Browne ventures beyond the tight little world of 64 squares. He pursues the
same sports that Bobby does to keep in playing shape ("I can beat four out
of five people in Ping-Pong," says Browne, "nine out of 10 in
tennis"), but he is also a universal gamesman, the only person ever to
compete at the highest levels in chess as well as three other serious tests of
man's cerebral skills. "I can beat 97 out of 100 experts in Scrabble,"
Browne says, "98 of 100 in backgammon and 99.9 of 100 in poker. At hi-lo,
table-limit poker, I'm the best in the world." Looking down on that world
from the $65,000 mountaintop villa he purchased in Berkeley, Calif, with help
from his poker winnings, he adds, "Amarillo Slim is a patzer compared with
some of the guys I play with."
And, oh yes,
there is one other critical distinction between the Brooklyn wonder boys.
Browne has not won the world chess championship—yet. Except for Fischer, whose
powers are deemed so transcendental in chess circles as to preclude drawing
comparisons, Browne is the U.S.'s strongest threat to win back the world title
that Bobby forfeited to Russia's Anatoly Karpov last year.
Of Fischer's
refusal to defend his championship because FIDE (Féderation Internationale des
Echecs, the game's governing body) would not agree to all of his myriad
requests, Browne says, "If Bobby had insisted on 80 of his 100 demands,
he'd be all right. If he'd insisted on 90, he'd be unreasonable. But the fact
that he insisted on all 100 makes him kind of crazy. When my turn comes, I'll
be reasonable."
He has no doubt
at all that his turn will come eventually. This summer, in fact, he took a step
toward that goal by winning the U.S. championship for the second straight year.

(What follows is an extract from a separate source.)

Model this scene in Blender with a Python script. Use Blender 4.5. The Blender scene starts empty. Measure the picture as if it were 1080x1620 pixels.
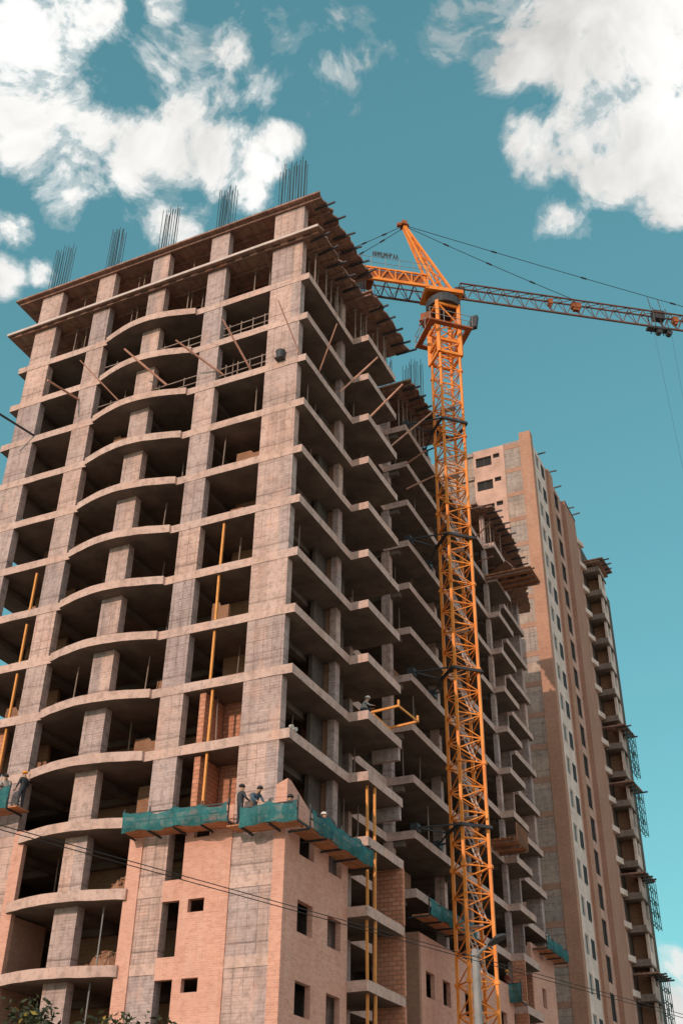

That qualified him to compete this summer in the FIDE Interzonals with three
dozen world-class players, the next plateau in the three-year playoff cycle for
the world championship. If Browne survives that trial, he will then join seven
other aspirants in the Candidates' Matches in 1977, a cutthroat series to
determine who wins the right to challenge Karpov in 1978.